TASK BRIEF: Give every line below again, exactly.

>> start SUPPLIED INFORMATION

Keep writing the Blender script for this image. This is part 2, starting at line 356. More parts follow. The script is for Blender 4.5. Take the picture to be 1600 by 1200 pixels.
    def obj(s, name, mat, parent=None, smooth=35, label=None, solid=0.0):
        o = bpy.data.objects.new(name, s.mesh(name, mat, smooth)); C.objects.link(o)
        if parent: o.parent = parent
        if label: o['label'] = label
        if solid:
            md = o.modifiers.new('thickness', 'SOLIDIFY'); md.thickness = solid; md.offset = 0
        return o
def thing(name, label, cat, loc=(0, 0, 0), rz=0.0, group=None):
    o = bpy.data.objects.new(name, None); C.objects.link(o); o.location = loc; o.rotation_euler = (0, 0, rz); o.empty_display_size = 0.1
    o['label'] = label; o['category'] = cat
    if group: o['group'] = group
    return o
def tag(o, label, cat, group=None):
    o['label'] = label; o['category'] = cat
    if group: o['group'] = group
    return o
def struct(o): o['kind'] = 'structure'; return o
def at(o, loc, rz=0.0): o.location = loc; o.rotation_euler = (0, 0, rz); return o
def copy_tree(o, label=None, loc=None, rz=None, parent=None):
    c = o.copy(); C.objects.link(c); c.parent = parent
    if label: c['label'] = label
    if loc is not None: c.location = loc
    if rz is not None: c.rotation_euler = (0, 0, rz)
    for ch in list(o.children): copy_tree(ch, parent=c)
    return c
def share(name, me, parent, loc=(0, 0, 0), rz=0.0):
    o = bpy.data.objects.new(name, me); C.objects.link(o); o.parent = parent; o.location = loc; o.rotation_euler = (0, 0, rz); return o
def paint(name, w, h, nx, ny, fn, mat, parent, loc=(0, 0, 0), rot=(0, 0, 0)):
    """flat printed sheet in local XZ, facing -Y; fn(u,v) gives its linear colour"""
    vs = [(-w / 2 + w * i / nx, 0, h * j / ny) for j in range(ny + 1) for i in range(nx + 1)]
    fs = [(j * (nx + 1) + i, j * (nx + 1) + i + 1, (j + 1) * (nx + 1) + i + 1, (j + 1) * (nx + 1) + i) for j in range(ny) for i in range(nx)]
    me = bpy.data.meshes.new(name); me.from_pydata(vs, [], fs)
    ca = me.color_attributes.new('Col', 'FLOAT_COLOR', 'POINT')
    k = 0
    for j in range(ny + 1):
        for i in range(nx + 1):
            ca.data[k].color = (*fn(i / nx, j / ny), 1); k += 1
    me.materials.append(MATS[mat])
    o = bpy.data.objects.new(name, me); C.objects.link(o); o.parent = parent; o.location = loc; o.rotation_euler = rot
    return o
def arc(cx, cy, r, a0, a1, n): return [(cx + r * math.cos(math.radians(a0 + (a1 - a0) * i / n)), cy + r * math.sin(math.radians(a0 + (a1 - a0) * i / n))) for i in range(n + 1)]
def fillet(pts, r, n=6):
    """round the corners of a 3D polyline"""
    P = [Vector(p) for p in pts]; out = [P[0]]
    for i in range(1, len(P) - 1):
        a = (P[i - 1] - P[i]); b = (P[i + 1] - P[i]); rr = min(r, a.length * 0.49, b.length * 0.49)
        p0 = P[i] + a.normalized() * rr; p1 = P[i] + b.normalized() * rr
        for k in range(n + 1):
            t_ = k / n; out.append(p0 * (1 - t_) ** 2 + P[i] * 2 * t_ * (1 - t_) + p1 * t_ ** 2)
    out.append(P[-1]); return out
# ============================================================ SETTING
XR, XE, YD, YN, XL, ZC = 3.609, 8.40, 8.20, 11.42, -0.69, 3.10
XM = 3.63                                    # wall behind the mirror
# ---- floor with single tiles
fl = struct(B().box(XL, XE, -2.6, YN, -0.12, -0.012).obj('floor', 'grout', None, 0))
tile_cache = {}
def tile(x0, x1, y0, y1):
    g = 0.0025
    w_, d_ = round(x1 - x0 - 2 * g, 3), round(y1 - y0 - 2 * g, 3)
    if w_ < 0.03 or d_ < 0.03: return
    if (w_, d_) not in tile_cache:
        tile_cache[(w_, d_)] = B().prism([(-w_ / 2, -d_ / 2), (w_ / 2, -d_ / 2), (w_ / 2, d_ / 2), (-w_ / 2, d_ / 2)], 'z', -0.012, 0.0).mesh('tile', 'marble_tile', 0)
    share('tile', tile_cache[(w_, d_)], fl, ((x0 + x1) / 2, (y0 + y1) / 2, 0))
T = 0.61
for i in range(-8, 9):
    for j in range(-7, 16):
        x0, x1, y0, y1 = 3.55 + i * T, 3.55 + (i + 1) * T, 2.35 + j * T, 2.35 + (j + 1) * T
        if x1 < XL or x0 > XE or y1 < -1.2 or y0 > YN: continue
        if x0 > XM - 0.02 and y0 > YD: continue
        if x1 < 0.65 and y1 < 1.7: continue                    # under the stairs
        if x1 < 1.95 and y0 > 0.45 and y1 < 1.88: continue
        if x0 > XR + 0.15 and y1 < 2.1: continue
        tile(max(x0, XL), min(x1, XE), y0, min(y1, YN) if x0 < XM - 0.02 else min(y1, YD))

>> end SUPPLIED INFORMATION

OUTPUT FOR THIS EXERCISE:
Keep writing the Blender script for this image. This is part 2, starting at line 356. More parts follow. The script is for Blender 4.5. Take the picture to be 1600 by 1200 pixels.
    def obj(s, name, mat, parent=None, smooth=35, label=None, solid=0.0):
        o = bpy.data.objects.new(name, s.mesh(name, mat, smooth)); C.objects.link(o)
        if parent: o.parent = parent
        if label: o['label'] = label
        if solid:
            md = o.modifiers.new('thickness', 'SOLIDIFY'); md.thickness = solid; md.offset = 0
        return o
def thing(name, label, cat, loc=(0, 0, 0), rz=0.0, group=None):
    o = bpy.data.objects.new(name, None); C.objects.link(o); o.location = loc; o.rotation_euler = (0, 0, rz); o.empty_display_size = 0.1
    o['label'] = label; o['category'] = cat
    if group: o['group'] = group
    return o
def tag(o, label, cat, group=None):
    o['label'] = label; o['category'] = cat
    if group: o['group'] = group
    return o
def struct(o): o['kind'] = 'structure'; return o
def at(o, loc, rz=0.0): o.location = loc; o.rotation_euler = (0, 0, rz); return o
def copy_tree(o, label=None, loc=None, rz=None, parent=None):
    c = o.copy(); C.objects.link(c); c.parent = parent
    if label: c['label'] = label
    if loc is not None: c.location = loc
    if rz is not None: c.rotation_euler = (0, 0, rz)
    for ch in list(o.children): copy_tree(ch, parent=c)
    return c
def share(name, me, parent, loc=(0, 0, 0), rz=0.0):
    o = bpy.data.objects.new(name, me); C.objects.link(o); o.parent = parent; o.location = loc; o.rotation_euler = (0, 0, rz); return o
def paint(name, w, h, nx, ny, fn, mat, parent, loc=(0, 0, 0), rot=(0, 0, 0)):
    """flat printed sheet in local XZ, facing -Y; fn(u,v) gives its linear colour"""
    vs = [(-w / 2 + w * i / nx, 0, h * j / ny) for j in range(ny + 1) for i in range(nx + 1)]
    fs = [(j * (nx + 1) + i, j * (nx + 1) + i + 1, (j + 1) * (nx + 1) + i + 1, (j + 1) * (nx + 1) + i) for j in range(ny) for i in range(nx)]
    me = bpy.data.meshes.new(name); me.from_pydata(vs, [], fs)
    ca = me.color_attributes.new('Col', 'FLOAT_COLOR', 'POINT')
    k = 0
    for j in range(ny + 1):
        for i in range(nx + 1):
            ca.data[k].color = (*fn(i / nx, j / ny), 1); k += 1
    me.materials.append(MATS[mat])
    o = bpy.data.objects.new(name, me); C.objects.link(o); o.parent = parent; o.location = loc; o.rotation_euler = rot
    return o
def arc(cx, cy, r, a0, a1, n): return [(cx + r * math.cos(math.radians(a0 + (a1 - a0) * i / n)), cy + r * math.sin(math.radians(a0 + (a1 - a0) * i / n))) for i in range(n + 1)]
def fillet(pts, r, n=6):
    """round the corners of a 3D polyline"""
    P = [Vector(p) for p in pts]; out = [P[0]]
    for i in range(1, len(P) - 1):
        a = (P[i - 1] - P[i]); b = (P[i + 1] - P[i]); rr = min(r, a.length * 0.49, b.length * 0.49)
        p0 = P[i] + a.normalized() * rr; p1 = P[i] + b.normalized() * rr
        for k in range(n + 1):
            t_ = k / n; out.append(p0 * (1 - t_) ** 2 + P[i] * 2 * t_ * (1 - t_) + p1 * t_ ** 2)
    out.append(P[-1]); return out
# ============================================================ SETTING
XR, XE, YD, YN, XL, ZC = 3.609, 8.40, 8.20, 11.42, -0.69, 3.10
XM = 3.63                                    # wall behind the mirror
# ---- floor with single tiles
fl = struct(B().box(XL, XE, -2.6, YN, -0.12, -0.012).obj('floor', 'grout', None, 0))
tile_cache = {}
def tile(x0, x1, y0, y1):
    g = 0.0025
    w_, d_ = round(x1 - x0 - 2 * g, 3), round(y1 - y0 - 2 * g, 3)
    if w_ < 0.03 or d_ < 0.03: return
    if (w_, d_) not in tile_cache:
        tile_cache[(w_, d_)] = B().prism([(-w_ / 2, -d_ / 2), (w_ / 2, -d_ / 2), (w_ / 2, d_ / 2), (-w_ / 2, d_ / 2)], 'z', -0.012, 0.0).mesh('tile', 'marble_tile', 0)
    share('tile', tile_cache[(w_, d_)], fl, ((x0 + x1) / 2, (y0 + y1) / 2, 0))
T = 0.61
for i in range(-8, 9):
    for j in range(-7, 16):
        x0, x1, y0, y1 = 3.55 + i * T, 3.55 + (i + 1) * T, 2.35 + j * T, 2.35 + (j + 1) * T
        if x1 < XL or x0 > XE or y1 < -1.2 or y0 > YN: continue
        if x0 > XM - 0.02 and y0 > YD: continue
        if x1 < 0.65 and y1 < 1.7: continue                    # under the stairs
        if x1 < 1.95 and y0 > 0.45 and y1 < 1.88: continue
        if x0 > XR + 0.15 and y1 < 2.1: continue
        tile(max(x0, XL), min(x1, XE), y0, min(y1, YN) if x0 < XM - 0.02 else min(y1, YD))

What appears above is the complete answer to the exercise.